Darf man reich sein ?
Erstellt von Redaktion am Mittwoch 7. Oktober 2020
Soziale Ungleichheit
Jeder darf Reich sein – sollte sich dann aber nicht al Sozialist bekennen !
Eine Kolumne von Margarete Stokowski
Olaf Scholz verdient 16.000 Euro im Monat. Er findet sich nicht reich, laut Statistik ist er es doch. Kann man von jemandem ohne Klassenbewusstsein erwarten, dass er sich für soziale Gerechtigkeit einsetzt?
Über Geld spricht man nicht, sagt man. Das gilt aber nicht, wenn man Finanzminister ist, und so musste Olaf Scholz irgendwie antworten, als er in der ARD-Sendung „Bericht aus Berlin“ die Frage eines Zuschauers gestellt bekam: „Wie reich sind Sie persönlich, Herr Finanzminister?“ Kaum jemand würde wohl erwarten, dass Scholz auf diese Frage die Summe nennt, die sich auf seinem Konto befindet. Er ist ohnehin jemand, der Interviewfragen eher als diffuse Äußerungsanreize begreift denn als tatsächliche Fragen, aber er entschied sich in diesem Fall für eine Antwort, die ihm in sozialen Netzwerken einigen Ärger einbrachte: „Ich verdien‘ ganz gut. Als reich würde ich mich nicht empfinden.“
Nun ist es mit dem Reichtum so eine Sache. Man kann ihn empfinden oder nicht, aber man kann ihn auch an Zahlen festmachen. Eine Definition, die häufig verwendet wird, ist die, dass Menschen als „einkommensreich“ gelten, wenn sie im Monat mindestens das Doppelte des Medianeinkommens zur Verfügung haben. Medianeinkommen bedeutet, dass die Hälfte der Bevölkerung weniger und die andere Hälfte mehr Einkommen hat. Für Deutschland bedeutet das laut dem Institut der deutschen Wirtschaft: Wer als Single mindestens 3892 Euro netto im Monat bekommt, gilt als einkommensreich. Oder als kinderloses Paar 5294 Euro.
Soweit die Statistik. Laut dem Institut der deutschen Wirtschaft finden viele Leute, reich an Einkommen sei eigentlich erst jemand, der mindestens 7000 bis 10.000 Euro im Monat bekommt. Laut dem Bundesministerium für Arbeit (Scholz‘ ehemaliger Arbeitsplatz) sehen viele Menschen die Grenze bei mindestens 5000 Euro. Welche Definition auch immer man zugrunde legt: Olaf Scholz bekommt im Monat rund 16.000 Euro brutto, seine Frau Britta Ernst verdient rund 14.000 Euro. Sie gehören damit zum einkommensreichsten Prozent in Deutschland.
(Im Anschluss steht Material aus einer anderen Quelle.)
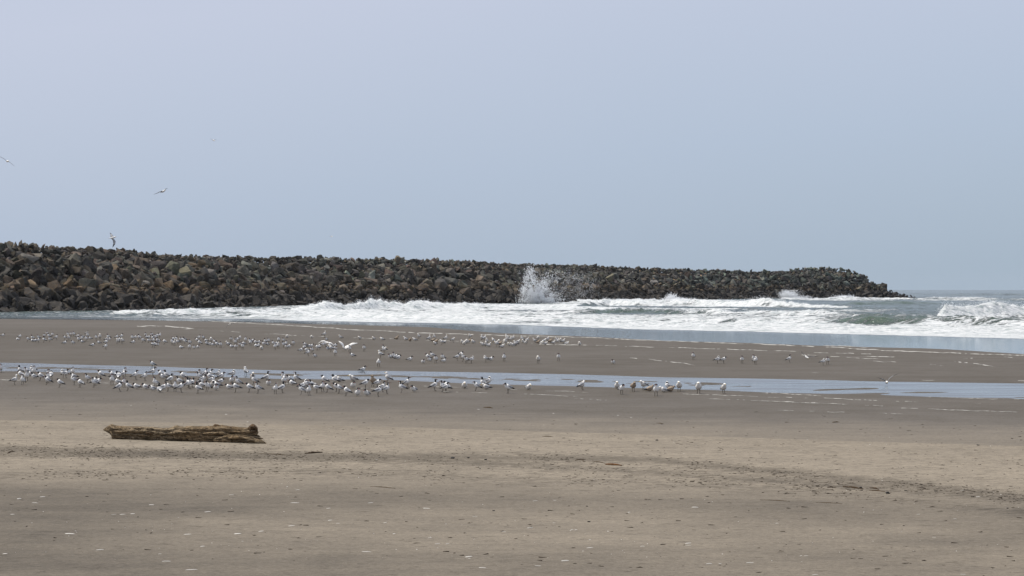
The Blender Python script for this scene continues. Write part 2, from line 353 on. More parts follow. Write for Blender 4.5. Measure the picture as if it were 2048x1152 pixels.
# ------------------------------------------------------------------ foam lines left on the sand and on the swash edge
M_foam = simple('foam', (.40, .385, .35), .9, .1, 3, .3)
lines = [([(415, 641), (480, 645.5), (600, 652), (678, 657.5), (780, 663), (900, 668), (1020, 671), (1150, 674.5), (1330, 681.6), (1500, 688)], 1.5, .90),
    ([(262, 653), (300, 651.6), (345, 653.5), (392, 656.5)], 1.7, .75), ([(360, 657), (393, 658.5)], 1.3, .8),
    ([(395, 659), (440, 662), (500, 666), (600, 671), (690, 675), (750, 677), (860, 681), (1000, 685.5), (1180, 691)], .9, .5),
    ([(1500, 687.5), (1600, 692), (1660, 694.5), (1790, 702), (1900, 706), (2048, 711), (2400, 727)], 1.7, .88),
    ([(1640, 690), (1690, 692), (1740, 695)], 1.6, .8),
    ([(1060, 688), (1160, 690.5), (1300, 694), (1450, 698.5), (1560, 702), (1660, 706), (1760, 708)], 1.1, .7),
    ([(1090, 695), (1160, 698)], 1.3, .6), ([(1240, 714), (1280, 717.5), (1330, 722), (1370, 727), (1392, 732)], 1.5, .72),
    ([(1565, 713), (1610, 710), (1700, 715), (1760, 718)], 1.0, .5), ([(1725, 713), (1800, 714), (1870, 717)], 1.4, .45),
    ([(1740, 722), (1800, 725), (1890, 731)], 1.1, .5), ([(1905, 722), (1930, 726), (1965, 729), (1995, 735)], 1.8, .6), ([(1925, 716), (1975, 718)], 1.6, .5), ([(2005, 714), (2060, 719)], 1.5, .5),
    ([(1620, 745), (1640, 746)], 1.2, .8), ([(1665, 745), (1680, 746)], 1.2, .8), ([(1705, 746), (1722, 747)], 1.2, .8), ([(1840, 760), (1875, 761)], 1.1, .8), ([(2010, 760), (2060, 762)], 1.0, .5),
    ([(-200, 756), (0, 759), (75, 761.5)], .9, .6), ([(165, 765), (215, 766.5), (300, 769), (420, 772)], .9, .7), ([(500, 766), (620, 768), (700, 769)], .8, .5), ([(700, 776), (790, 779)], .8, .6),
    ([(790, 771), (960, 777), (1060, 780)], .8, .45), ([(880, 783), (1060, 789), (1160, 793)], .9, .5),
    ([(1085, 781), (1130, 783), (1180, 786)], .8, .7), ([(1145, 797), (1190, 800), (1235, 802)], .9, .6), ([(1330, 787), (1480, 792), (1620, 797)], 1.0, .72), ([(1410, 797), (1540, 803), (1700, 809)], .9, .7),
    ([(1520, 785), (1620, 790), (1660, 792)], 1.3, .75), ([(1620, 795), (1740, 801), (1840, 804)], 1.1, .6), ([(1560, 803), (1680, 808), (1790, 813)], 1.0, .6), ([(1690, 800), (1760, 802)], 1.0, .5),
    ([(1545, 820), (1620, 823), (1720, 826)], .9, .6), ([(1790, 816), (1860, 818), (1940, 822)], 1.0, .7), ([(1900, 820), (2050, 825)], .9, .6), ([(1945, 833), (2000, 835)], .9, .5), ([(1760, 827), (1810, 828)], .9, .6), ([(1850, 794), (2050, 800)], .9, .6), ([(1950, 807), (2060, 811)], .9, .5)]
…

Was will Scholz damit sagen, dass er sich nicht als reich empfindet? Es ist zwar so, dass in Umfragen immer wieder herauskommt, dass Leute aus der Oberschicht sich gefühlsmäßig viel weiter unten ansiedeln und immer noch in der Mittelschicht verorten (berühmtestes Beispiel: Friedrich Merz). Aber wenn man Finanzminister ist? Und: Wenn man Sozialdemokrat ist, der Kanzler werden will, wäre es nicht, sagen wir mal: taktisch klug, zumindest dazu zu stehen, dass man im Vergleich zu den Leuten, von denen man gewählt werden will, relativ viel Geld verdient?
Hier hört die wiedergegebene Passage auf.